Folha de S. Paulo


Não há lugar para o cinismo nos altares do bulevar Voltaire

RESUMO Em texto veiculado originalmente no site da revista "The New Yorker", escritor britânico analisa a reação popular de homenagem às vítimas do atentado. Para o autor de "Reparação", os altares erigidos nos locais de tragédias como a de sexta (13) e seu registro midiático ajudam a dar ao momento a devida gravidade.

Marius Becker - 16.nov.2015/Efe
Objetos deixados em frente ao Bataclan em homenagem às vítimas do atentado
Objetos deixados em frente ao Bataclan em homenagem às vítimas do atentado

Na Europa pós-cristã, altares espontâneos em cenários de tragédias públicas tornaram-se uma forma de arte popular, servindo a importantes funções. Alguns elementos são vagamente religiosos -velas em potes de vidros, flores. Quanto aos elementos seculares, se houver crianças entre as vítimas, haverá ursinhos de pelúcia. No domingo passado, fora do Bataclan, sala de espetáculos que foi palco da carnificina de sexta (13), lia-se num cartão, com letras maiúsculas rabiscadas em azul, "Foda-se o terrorismo".

O Bataclan se ergue acima de tendas plásticas rasgadas, um prédio branco com ornamentos em cores vivas, evocativas da contracultura, triste e resplandecente ao sol duro de novembro.

Um trecho do bulevar Voltaire e a passagem St. Pierre Amelot, que percorre a lateral da sala, foram fechados ao público com fitas da polícia. Os altares ocupam as pontas da seção vazia da rua, contra as grades de um parque pequenino e empoeirado -fechado neste dia, como todos os outros parques de Paris. Multidões, silenciosas na maior parte do tempo, trazidas ao local pelo choque e pelo poderoso desejo de mostrar solidariedade às vítimas, se avolumam em torno dos altares. Aparecem os paus de selfie.
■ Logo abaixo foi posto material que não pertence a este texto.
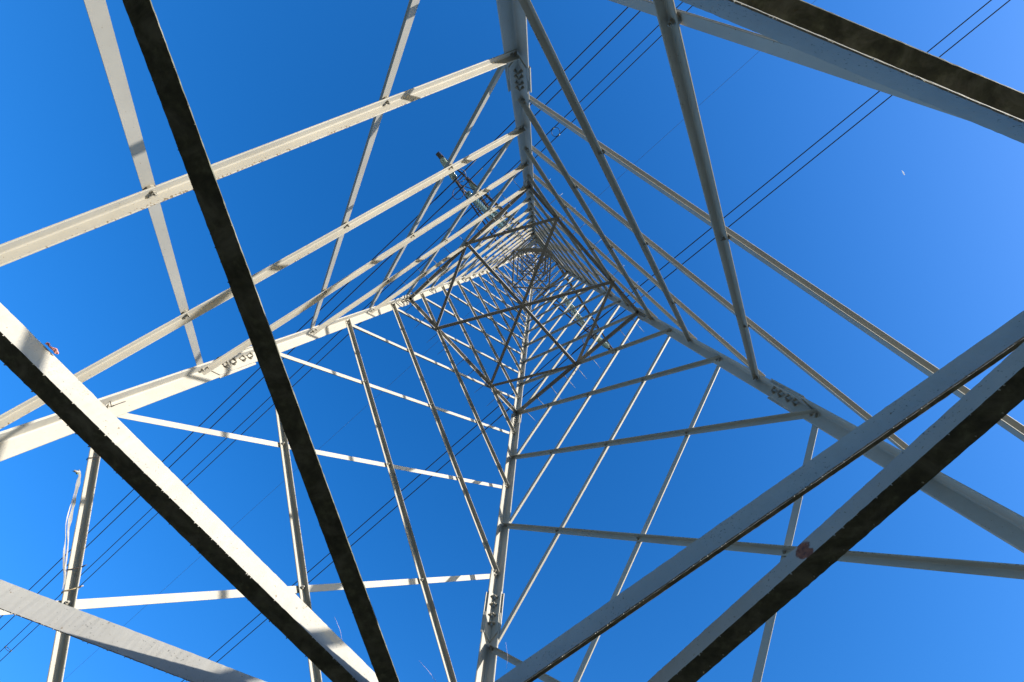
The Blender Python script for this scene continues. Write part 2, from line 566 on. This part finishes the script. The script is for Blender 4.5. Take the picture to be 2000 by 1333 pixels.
# top right
a0, b0, d = through((.206, -.563), (.360, -.512))
beam(a0, b0, ZD, 'top', (d[1], -d[0]), M_BEAM, w=.088, w2=.098)
hD = hh(ZD)
def onface(i, j, f, z):
    a, b = DIRS[i], DIRS[j]
    h = hh(z) - .012
    q = a * (1 - f) + b * f
    return np.array((q.x * h, q.y * h))
TRm, LBm = onface(T_, R_, .5, ZD), onface(L_, B_, .5, ZD)
for (m_, e_) in ((TRm, onface(R_, B_, .25, ZD)), (LBm, onface(L_, T_, .25, ZD)), (LBm, onface(B_, R_, .25, ZD))):
    d = unit(e_ - m_)
    beam(m_ + d * .03, e_ - d * .005, ZD, 'bottom', (-d[1], d[0]), M_BEAM, jit=0)
g_ = MB().plate([W(.028 * math.cos(a), .028 * math.sin(a), ZD) + V((0, 0, .1205)) for a in np.linspace(0, 2 * math.pi, 9)[:-1]], V((0, 0, 1)), .01)
g_.build('gusset_plate', M_BEAM, tower)

def horiz(i, j, z, w, t, mat=None, inset=LEGT + .010, name='horizontal_bar'):
    a, b = corner(i, z), corner(j, z)
    d = (b - a).normalized()
    nrm = -(a + b) / 2; nrm.z = 0; nrm.normalize()
    a = a + d * .02 + nrm * inset; b = b - d * .02 + nrm * inset
    return MB().angle(a, b, V((0, 0, -1)), nrm, w, t).build(name, mat or M_BEAM, tower)

# ---- diaphragm at level 3
Z3 = LV[3]
h3 = hh(Z3)
for i in range(4):
    horiz(i, (i + 1) % 4, Z3 + .006, .07, .007, inset=LEGT + .008)
mids = {'TL': onface(T_, L_, .5, Z3), 'BR': onface(B_, R_, .5, Z3), 'TR1': onface(T_, R_, .25, Z3), 'TR3': onface(T_, R_, .75, Z3),
        'LB1': onface(L_, B_, .25, Z3), 'LB3': onface(L_, B_, .75, Z3)}
def dbar(a, b, z, w=.06, dz=0, mat=None, side=None):
    p0, p1 = W(a[0], a[1], z), W(b[0], b[1], z)
    d = (p1 - p0).normalized()
    sd = V((-d.y, d.x, 0)) if side is None else side
    return MB().angle(p0 + V((0, 0, dz)) - sd * w * .4, p1 + V((0, 0, dz)) - sd * w * .4, sd, V((0, 0, 1)), w, .006).build('diaphragm_bar', mat or M_BEAM, tower)
ce = np.array((0.0, 0.0))
for a, b, dz in (('TL', 'TR1', 0), ('TL', 'LB1', 0), ('BR', 'TR3', 0), ('BR', 'LB3', 0)):
    dbar(mids[a], mids[b], Z3, .060, dz)
for a, b, dz in (('TL', 'BR', .02), ('TR1', 'LB3', .034), ('LB1', 'TR3', -.02)):
    dbar(mids[a], mids[b], Z3, .065, dz)
# anti-climbing spikes along the level 3 frame
spike = MB()
spike.tube([V((0, 0, -.10)), V((0, 0, .20)), V((0, 0, .36))], [.007, .006, .003], 6)
spike.lathe(V((0, 0, -.012)), V((0, 0, 1)), [(.016, 0), (.016, .014)], 6, False)
SPIKE = spike.mesh('anti_climb_spike', M_SPIKE)
for i in range(4):
    j = (i + 1) % 4
    a, b = corner(i, Z3 + .004), corner(j, Z3 + .004)
    outd = (a + b) / 2; outd.z = 0; outd.normalize()
    for k in range(9):
        q = a + (b - a) * ((k + .6 + random.uniform(-.1, .1)) / 9.2) + V((0, 0, -.03))
        o = bpy.data.objects.new('anti_climb_spike', SPIKE)
        COL.objects.link(o); o.parent = tower
        dd = (outd + V((random.uniform(-.05, .05), random.uniform(-.05, .05), random.uniform(.0, .12)))).normalized()
        o.matrix_basis = Matrix.LocRotScale(q, dd.to_track_quat('Z', 'Y'), None)

# ---- waist frame and the upper body
for z, w in ((ZW, .070), (5.32, 0), (5.78, .055), (6.02, 0), (6.58, 0), (6.9, .05)):
    for i in range(4):
        if w: horiz(i, (i + 1) % 4, z, w, .007, M_BRACE_UP)
    m4 = [onface(i, (i + 1) % 4, .5, z) for i in range(4)]
    for k in range(4):
        dbar(m4[k], m4[(k + 1) % 4], z - .006, .055 if z < 5 else .045)
    if z in (ZW, 5.78, 6.9):
        dbar(m4[0], m4[2], z - .025, .05); dbar(m4[1], m4[3], z - .045, .05)
pz = [ZW, 5.32, 5.78, 6.25, 6.58, 6.9]
for a, b in zip(pz[:-1], pz[1:]):
    for i in range(4):
        j = (i + 1) % 4
        for (s, e, inn) in ((i, j, True), (j, i, False)):
            p, q = corner(s, a), corner(e, b)
            d = (q - p).normalized()
            nrm = -(p + q) / 2; nrm.z = 0; nrm.normalize()
            upv = nrm.cross(d)
            if upv.z < 0: upv = -upv
            p, q = p + d * .05, q - d * .05
            if inn: MB().angle(p + nrm * .011 + upv * .02, q + nrm * .011 + upv * .02, -upv, nrm, .042, .005).build('lattice_bar', M_BRACE_UP, tower)
            else: MB().angle(p - nrm * .0005 + upv * .02, q - nrm * .0005 + upv * .02, -upv, -nrm, .045, .005).build('lattice_bar', M_BRACE_UP, tower)
for a, b in ((6.9, 7.15), (7.15, 7.35), (7.35, 7.55)):
    for i in range(4):
        j = (i + 1) % 4
        for s, e in ((i, j), (j, i)):
            p, q = corner(s, a), corner(e, b)
            d = (q - p).normalized(); p, q = p + d * .03, q - d * .03
            nrm = -(p + q) / 2; nrm.z = 0; nrm.normalize()
            MB().angle(p + nrm * (.009 if s == i else -.006), q + nrm * (.009 if s == i else -.006), V((0, 0, 1)), nrm, .04, .005).build('lattice_bar', M_BRACE_UP, tower)
MB().plate([W(0, 0, 7.62) + V((.1 * math.cos(a), .1 * math.sin(a), 0)) for a in np.linspace(0, 2 * math.pi, 7)[:-1]], V((0, 0, 1)), .02).build('peak_plate', M_BEAM, tower)

# ---- cross arms
def UV(u, v, z):
    q = U * u + VD * v
    return W(q.x, q.y, z)
def arm(legs, sgn, zb, zt, ztip, tip, nb):
    ia, ib = legs
    wC = .070
    tips = [UV(sgn * tip, .020, ztip), UV(sgn * tip, -.020, ztip)]
    lowA, lowB = corner(ia, zb), corner(ib, zb)
    topA, topB = corner(ia, zt), corner(ib, zt)
    if (lowA - lowB).dot(VD) < 0:
        tips = tips[::-1]
    def bar(p, q, w, a, b, name='cross_arm_bar', t=.007):
        return MB().angle(p, q, a, b, w, t).build(name, M_ARM, tower)
    out = U * sgn
    for low, top, tp, sd in ((lowA, topA, tips[0], 1), (lowB, topB, tips[1], -1)):
        inn = (lowB - lowA).normalized() * sd
        bar(low, tp, wC, inn, V((0, 0, 1)), 'cross_arm_chord')
        bar(top, tp + V((0, 0, .10)), wC * .85, inn, V((0, 0, 1)), 'cross_arm_chord')
        prev = None
        for k in range(1, nb):
            f = k / nb
            a = low + (tp - low) * f; b = top + (tp + V((0, 0, .10)) - top) * f
            bar(a, b, .036, inn, out, t=.005)
    for k in range(0, nb):
        f, g = k / nb, (k + 1) / nb
        a, b = lowA + (tips[0] - lowA) * f, lowB + (tips[1] - lowB) * f
        a2, b2 = lowA + (tips[0] - lowA) * g, lowB + (tips[1] - lowB) * g
        dz = V((0, 0, -.008))
        if k: bar(a + dz, b + dz, .04, out, V((0, 0, 1)), t=.005)
        bar(a + dz * 2, b2 + dz * 2, .036, out, V((0, 0, 1)), t=.005)
    e = [tips[0] + out * .16, tips[1] + out * .16, tips[1] - out * .22, tips[0] - out * .22]
    MB().plate([q + V((0, 0, -.02)) for q in e], V((0, 0, 1)), .012).build('tip_plate', M_BEAM, tower)
    for s in (-.6, .6):
        q = (tips[0] + tips[1]) / 2 + (tips[0] - tips[1]) * s + V((0, 0, -.03))
        MB().plate([q + out * .15, q - out * .24, q - out * .24 + V((0, 0, .12)), q + out * .15 + V((0, 0, .12))], VD, .01).build('tip_plate', M_RING, tower)
arm((T_, L_), -1, 5.78, 6.25, 5.78, 1.53, 4)
arm((B_, R_), 1, 5.78, 6.25, 5.78, 1.36, 4)
arm((T_, L_), -1, 6.88, 7.2, 6.88, 1.30, 3)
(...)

Será importante ter comparecido e poder provar.

A mídia internacional é uma presença dominante no local -suas vans brancas com antenas de satélite, a floresta de câmeras em tripés elevados, e repórteres, mais bem-vestidos que todos nós, com aquela destacada simetria facial típica dos âncoras de TV. Seus rostos se iluminam com a maquiagem pesada exigida pela fotografia em alta definição. Nós empalidecemos ao lado dessas figuras. Eles se perfilam sob tendas especiais, esperando para fazer um "ao vivo", do qual formaremos o fundo. Ou eles andam para cima e para baixo, franzindo o cenho enquanto memorizam suas falas.

Aqui, do lado de fora da casa de shows, e subindo a rua, na place de la République, onde a população normalmente se reúne em tais ocasiões, isso é quase tudo que acontece depois da tragédia. Quarenta câmeras miram as portas do Bataclan. Talvez alguém vá entrar ou, melhor ainda, sair.

Lá nas Redações, os editores vão querer ver o altar. Tais imagens não surgem espontaneamente. O ideal é uma figura solitária, ajoelhada em expiação, sem sinal de equipes de filmagem rivais, ou de paus de selfie, ou de qualquer outra coisa que dote a cena de deliberação ou artifício.

Não há lugar para o cinismo aqui. A violência e a tristeza e o respeito silente são tão reais quanto teriam sido 200 anos atrás. O altar é, acima de tudo, um projeto conjunto, um conluio entre os cidadãos e a mídia. As imagens de TV lembram aos que estão em casa o que fazer, o que levar, e as pessoas erigem seus monumentos instantâneos e executam seus ritos, os quais serão gratamente registrados pelos cinegrafistas, ainda que, para fazê-lo, eles tenham de se acotovelar.

Na terra de Voltaire, no bulevar que leva seu nome, a ausência difusa de credo religioso não desmerece a seriedade dos altares; por que se dobrar ante um Deus que permite tal massacre? Velas, flores e cartões se dirigem a algo mais entranhado, mais vital que o sobrenatural: na tristeza geral, há uma profunda necessidade de comunhão, para a qual o amontoado de câmeras e seus presunçosos guardiães desempenham um papel importante ao demonstrar a gravidade global do momento.